**Aim of the task**
Give the material again in full, matching it exactly.

**Stored data**
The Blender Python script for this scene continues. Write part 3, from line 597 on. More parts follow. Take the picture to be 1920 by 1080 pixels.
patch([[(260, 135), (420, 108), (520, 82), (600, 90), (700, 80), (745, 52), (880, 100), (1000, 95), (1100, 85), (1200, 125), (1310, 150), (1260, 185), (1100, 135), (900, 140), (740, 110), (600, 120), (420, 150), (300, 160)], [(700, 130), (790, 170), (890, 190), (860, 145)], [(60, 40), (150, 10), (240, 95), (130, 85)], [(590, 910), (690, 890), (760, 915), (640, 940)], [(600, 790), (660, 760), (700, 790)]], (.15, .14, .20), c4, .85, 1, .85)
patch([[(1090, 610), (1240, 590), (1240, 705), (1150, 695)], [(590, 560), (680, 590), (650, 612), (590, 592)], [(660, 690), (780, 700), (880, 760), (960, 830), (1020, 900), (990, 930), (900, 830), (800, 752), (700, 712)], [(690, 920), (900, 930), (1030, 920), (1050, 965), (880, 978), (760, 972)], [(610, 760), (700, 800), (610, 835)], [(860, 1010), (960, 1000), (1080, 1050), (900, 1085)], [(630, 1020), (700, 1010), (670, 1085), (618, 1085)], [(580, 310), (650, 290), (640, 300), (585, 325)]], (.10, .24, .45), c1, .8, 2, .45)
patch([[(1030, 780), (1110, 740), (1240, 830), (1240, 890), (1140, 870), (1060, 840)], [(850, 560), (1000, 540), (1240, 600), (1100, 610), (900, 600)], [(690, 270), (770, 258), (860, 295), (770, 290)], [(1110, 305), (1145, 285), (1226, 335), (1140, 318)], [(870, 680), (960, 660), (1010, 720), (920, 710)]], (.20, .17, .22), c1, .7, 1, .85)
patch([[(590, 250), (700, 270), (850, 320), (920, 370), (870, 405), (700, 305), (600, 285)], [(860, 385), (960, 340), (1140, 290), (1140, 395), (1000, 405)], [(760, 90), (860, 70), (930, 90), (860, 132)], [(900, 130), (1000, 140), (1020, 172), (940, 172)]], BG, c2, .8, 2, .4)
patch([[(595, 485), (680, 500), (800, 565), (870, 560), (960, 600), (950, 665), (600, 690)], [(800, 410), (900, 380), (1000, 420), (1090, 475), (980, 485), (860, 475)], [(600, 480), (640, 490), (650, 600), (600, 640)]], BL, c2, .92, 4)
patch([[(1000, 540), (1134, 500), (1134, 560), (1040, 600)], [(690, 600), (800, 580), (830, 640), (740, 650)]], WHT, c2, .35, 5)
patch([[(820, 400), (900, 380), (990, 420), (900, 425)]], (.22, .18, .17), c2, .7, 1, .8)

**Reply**
The Blender Python script for this scene continues. Write part 3, from line 597 on. More parts follow. Take the picture to be 1920 by 1080 pixels.
patch([[(260, 135), (420, 108), (520, 82), (600, 90), (700, 80), (745, 52), (880, 100), (1000, 95), (1100, 85), (1200, 125), (1310, 150), (1260, 185), (1100, 135), (900, 140), (740, 110), (600, 120), (420, 150), (300, 160)], [(700, 130), (790, 170), (890, 190), (860, 145)], [(60, 40), (150, 10), (240, 95), (130, 85)], [(590, 910), (690, 890), (760, 915), (640, 940)], [(600, 790), (660, 760), (700, 790)]], (.15, .14, .20), c4, .85, 1, .85)
patch([[(1090, 610), (1240, 590), (1240, 705), (1150, 695)], [(590, 560), (680, 590), (650, 612), (590, 592)], [(660, 690), (780, 700), (880, 760), (960, 830), (1020, 900), (990, 930), (900, 830), (800, 752), (700, 712)], [(690, 920), (900, 930), (1030, 920), (1050, 965), (880, 978), (760, 972)], [(610, 760), (700, 800), (610, 835)], [(860, 1010), (960, 1000), (1080, 1050), (900, 1085)], [(630, 1020), (700, 1010), (670, 1085), (618, 1085)], [(580, 310), (650, 290), (640, 300), (585, 325)]], (.10, .24, .45), c1, .8, 2, .45)
patch([[(1030, 780), (1110, 740), (1240, 830), (1240, 890), (1140, 870), (1060, 840)], [(850, 560), (1000, 540), (1240, 600), (1100, 610), (900, 600)], [(690, 270), (770, 258), (860, 295), (770, 290)], [(1110, 305), (1145, 285), (1226, 335), (1140, 318)], [(870, 680), (960, 660), (1010, 720), (920, 710)]], (.20, .17, .22), c1, .7, 1, .85)
patch([[(590, 250), (700, 270), (850, 320), (920, 370), (870, 405), (700, 305), (600, 285)], [(860, 385), (960, 340), (1140, 290), (1140, 395), (1000, 405)], [(760, 90), (860, 70), (930, 90), (860, 132)], [(900, 130), (1000, 140), (1020, 172), (940, 172)]], BG, c2, .8, 2, .4)
patch([[(595, 485), (680, 500), (800, 565), (870, 560), (960, 600), (950, 665), (600, 690)], [(800, 410), (900, 380), (1000, 420), (1090, 475), (980, 485), (860, 475)], [(600, 480), (640, 490), (650, 600), (600, 640)]], BL, c2, .92, 4)
patch([[(1000, 540), (1134, 500), (1134, 560), (1040, 600)], [(690, 600), (800, 580), (830, 640), (740, 650)]], WHT, c2, .35, 5)
patch([[(820, 400), (900, 380), (990, 420), (900, 425)]], (.22, .18, .17), c2, .7, 1, .8)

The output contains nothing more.